REQUIREMENTS: Reproduce the listing below without any change.

GIVEN INFORMATION:
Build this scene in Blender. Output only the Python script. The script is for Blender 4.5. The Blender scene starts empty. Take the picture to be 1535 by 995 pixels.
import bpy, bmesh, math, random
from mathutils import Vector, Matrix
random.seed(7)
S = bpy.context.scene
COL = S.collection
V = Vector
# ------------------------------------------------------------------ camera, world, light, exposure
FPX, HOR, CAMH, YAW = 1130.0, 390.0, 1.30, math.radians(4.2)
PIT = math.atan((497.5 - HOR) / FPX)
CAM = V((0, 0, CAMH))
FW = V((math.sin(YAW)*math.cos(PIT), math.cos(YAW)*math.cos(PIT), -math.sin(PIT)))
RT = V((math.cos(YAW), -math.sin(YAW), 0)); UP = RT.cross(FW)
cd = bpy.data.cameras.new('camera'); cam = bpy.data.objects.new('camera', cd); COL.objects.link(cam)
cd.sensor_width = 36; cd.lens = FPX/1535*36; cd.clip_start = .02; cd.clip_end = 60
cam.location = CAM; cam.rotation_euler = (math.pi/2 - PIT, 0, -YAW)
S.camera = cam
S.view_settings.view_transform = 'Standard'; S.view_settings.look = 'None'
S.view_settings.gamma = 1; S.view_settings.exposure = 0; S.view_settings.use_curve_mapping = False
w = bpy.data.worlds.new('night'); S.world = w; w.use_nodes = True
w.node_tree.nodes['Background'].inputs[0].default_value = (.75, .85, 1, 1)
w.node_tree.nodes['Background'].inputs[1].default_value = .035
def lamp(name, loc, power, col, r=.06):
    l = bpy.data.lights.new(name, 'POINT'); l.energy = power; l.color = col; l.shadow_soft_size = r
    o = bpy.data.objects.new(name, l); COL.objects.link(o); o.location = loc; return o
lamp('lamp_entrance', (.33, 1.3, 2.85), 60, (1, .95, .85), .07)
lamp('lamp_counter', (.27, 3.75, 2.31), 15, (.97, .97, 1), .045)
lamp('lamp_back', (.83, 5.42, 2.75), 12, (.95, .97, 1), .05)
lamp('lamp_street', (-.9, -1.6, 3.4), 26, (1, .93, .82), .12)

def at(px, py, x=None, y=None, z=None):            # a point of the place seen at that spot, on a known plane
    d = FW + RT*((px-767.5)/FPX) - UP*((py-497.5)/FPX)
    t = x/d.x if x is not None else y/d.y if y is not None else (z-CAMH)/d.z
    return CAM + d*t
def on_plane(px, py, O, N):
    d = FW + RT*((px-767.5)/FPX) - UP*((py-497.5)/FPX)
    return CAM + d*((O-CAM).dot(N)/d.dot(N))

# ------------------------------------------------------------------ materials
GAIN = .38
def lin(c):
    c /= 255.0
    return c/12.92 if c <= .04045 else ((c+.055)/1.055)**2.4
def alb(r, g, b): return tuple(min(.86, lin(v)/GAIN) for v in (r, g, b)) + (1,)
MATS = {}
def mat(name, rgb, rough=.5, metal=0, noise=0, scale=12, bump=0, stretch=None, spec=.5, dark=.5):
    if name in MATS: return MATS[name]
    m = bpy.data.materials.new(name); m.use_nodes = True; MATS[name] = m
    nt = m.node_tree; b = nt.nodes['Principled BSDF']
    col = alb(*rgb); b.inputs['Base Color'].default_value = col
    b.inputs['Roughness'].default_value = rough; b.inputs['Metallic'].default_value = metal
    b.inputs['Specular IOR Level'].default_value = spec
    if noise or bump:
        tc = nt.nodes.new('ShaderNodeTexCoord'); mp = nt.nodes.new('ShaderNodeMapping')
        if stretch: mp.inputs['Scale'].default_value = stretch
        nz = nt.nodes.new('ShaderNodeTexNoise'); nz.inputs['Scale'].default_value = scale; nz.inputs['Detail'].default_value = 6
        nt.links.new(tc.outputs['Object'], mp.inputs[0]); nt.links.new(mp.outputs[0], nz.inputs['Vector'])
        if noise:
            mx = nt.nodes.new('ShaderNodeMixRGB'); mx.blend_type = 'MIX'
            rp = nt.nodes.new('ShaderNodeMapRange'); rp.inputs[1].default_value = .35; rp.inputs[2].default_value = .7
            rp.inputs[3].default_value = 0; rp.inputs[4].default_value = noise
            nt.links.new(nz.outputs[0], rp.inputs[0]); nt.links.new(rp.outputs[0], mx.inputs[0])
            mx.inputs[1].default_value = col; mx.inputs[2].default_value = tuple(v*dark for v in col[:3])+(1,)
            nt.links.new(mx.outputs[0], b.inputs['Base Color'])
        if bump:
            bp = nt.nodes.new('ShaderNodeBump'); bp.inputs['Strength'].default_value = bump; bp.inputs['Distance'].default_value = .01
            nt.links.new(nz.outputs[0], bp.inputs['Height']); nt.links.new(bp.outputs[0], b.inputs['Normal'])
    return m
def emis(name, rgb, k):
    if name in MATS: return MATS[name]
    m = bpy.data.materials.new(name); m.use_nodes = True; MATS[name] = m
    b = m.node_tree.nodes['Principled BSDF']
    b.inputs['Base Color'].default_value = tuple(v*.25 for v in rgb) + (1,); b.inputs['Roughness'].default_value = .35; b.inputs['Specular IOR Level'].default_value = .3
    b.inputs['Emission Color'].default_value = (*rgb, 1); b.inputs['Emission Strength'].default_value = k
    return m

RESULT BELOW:
Build this scene in Blender. Output only the Python script. The script is for Blender 4.5. The Blender scene starts empty. Take the picture to be 1535 by 995 pixels.
import bpy, bmesh, math, random
from mathutils import Vector, Matrix
random.seed(7)
S = bpy.context.scene
COL = S.collection
V = Vector
# ------------------------------------------------------------------ camera, world, light, exposure
FPX, HOR, CAMH, YAW = 1130.0, 390.0, 1.30, math.radians(4.2)
PIT = math.atan((497.5 - HOR) / FPX)
CAM = V((0, 0, CAMH))
FW = V((math.sin(YAW)*math.cos(PIT), math.cos(YAW)*math.cos(PIT), -math.sin(PIT)))
RT = V((math.cos(YAW), -math.sin(YAW), 0)); UP = RT.cross(FW)
cd = bpy.data.cameras.new('camera'); cam = bpy.data.objects.new('camera', cd); COL.objects.link(cam)
cd.sensor_width = 36; cd.lens = FPX/1535*36; cd.clip_start = .02; cd.clip_end = 60
cam.location = CAM; cam.rotation_euler = (math.pi/2 - PIT, 0, -YAW)
S.camera = cam
S.view_settings.view_transform = 'Standard'; S.view_settings.look = 'None'
S.view_settings.gamma = 1; S.view_settings.exposure = 0; S.view_settings.use_curve_mapping = False
w = bpy.data.worlds.new('night'); S.world = w; w.use_nodes = True
w.node_tree.nodes['Background'].inputs[0].default_value = (.75, .85, 1, 1)
w.node_tree.nodes['Background'].inputs[1].default_value = .035
def lamp(name, loc, power, col, r=.06):
    l = bpy.data.lights.new(name, 'POINT'); l.energy = power; l.color = col; l.shadow_soft_size = r
    o = bpy.data.objects.new(name, l); COL.objects.link(o); o.location = loc; return o
lamp('lamp_entrance', (.33, 1.3, 2.85), 60, (1, .95, .85), .07)
lamp('lamp_counter', (.27, 3.75, 2.31), 15, (.97, .97, 1), .045)
lamp('lamp_back', (.83, 5.42, 2.75), 12, (.95, .97, 1), .05)
lamp('lamp_street', (-.9, -1.6, 3.4), 26, (1, .93, .82), .12)

def at(px, py, x=None, y=None, z=None):            # a point of the place seen at that spot, on a known plane
    d = FW + RT*((px-767.5)/FPX) - UP*((py-497.5)/FPX)
    t = x/d.x if x is not None else y/d.y if y is not None else (z-CAMH)/d.z
    return CAM + d*t
def on_plane(px, py, O, N):
    d = FW + RT*((px-767.5)/FPX) - UP*((py-497.5)/FPX)
    return CAM + d*((O-CAM).dot(N)/d.dot(N))

# ------------------------------------------------------------------ materials
GAIN = .38
def lin(c):
    c /= 255.0
    return c/12.92 if c <= .04045 else ((c+.055)/1.055)**2.4
def alb(r, g, b): return tuple(min(.86, lin(v)/GAIN) for v in (r, g, b)) + (1,)
MATS = {}
def mat(name, rgb, rough=.5, metal=0, noise=0, scale=12, bump=0, stretch=None, spec=.5, dark=.5):
    if name in MATS: return MATS[name]
    m = bpy.data.materials.new(name); m.use_nodes = True; MATS[name] = m
    nt = m.node_tree; b = nt.nodes['Principled BSDF']
    col = alb(*rgb); b.inputs['Base Color'].default_value = col
    b.inputs['Roughness'].default_value = rough; b.inputs['Metallic'].default_value = metal
    b.inputs['Specular IOR Level'].default_value = spec
    if noise or bump:
        tc = nt.nodes.new('ShaderNodeTexCoord'); mp = nt.nodes.new('ShaderNodeMapping')
        if stretch: mp.inputs['Scale'].default_value = stretch
        nz = nt.nodes.new('ShaderNodeTexNoise'); nz.inputs['Scale'].default_value = scale; nz.inputs['Detail'].default_value = 6
        nt.links.new(tc.outputs['Object'], mp.inputs[0]); nt.links.new(mp.outputs[0], nz.inputs['Vector'])
        if noise:
            mx = nt.nodes.new('ShaderNodeMixRGB'); mx.blend_type = 'MIX'
            rp = nt.nodes.new('ShaderNodeMapRange'); rp.inputs[1].default_value = .35; rp.inputs[2].default_value = .7
            rp.inputs[3].default_value = 0; rp.inputs[4].default_value = noise
            nt.links.new(nz.outputs[0], rp.inputs[0]); nt.links.new(rp.outputs[0], mx.inputs[0])
            mx.inputs[1].default_value = col; mx.inputs[2].default_value = tuple(v*dark for v in col[:3])+(1,)
            nt.links.new(mx.outputs[0], b.inputs['Base Color'])
        if bump:
            bp = nt.nodes.new('ShaderNodeBump'); bp.inputs['Strength'].default_value = bump; bp.inputs['Distance'].default_value = .01
            nt.links.new(nz.outputs[0], bp.inputs['Height']); nt.links.new(bp.outputs[0], b.inputs['Normal'])
    return m
def emis(name, rgb, k):
    if name in MATS: return MATS[name]
    m = bpy.data.materials.new(name); m.use_nodes = True; MATS[name] = m
    b = m.node_tree.nodes['Principled BSDF']
    b.inputs['Base Color'].default_value = tuple(v*.25 for v in rgb) + (1,); b.inputs['Roughness'].default_value = .35; b.inputs['Specular IOR Level'].default_value = .3
    b.inputs['Emission Color'].default_value = (*rgb, 1); b.inputs['Emission Strength'].default_value = k
    return m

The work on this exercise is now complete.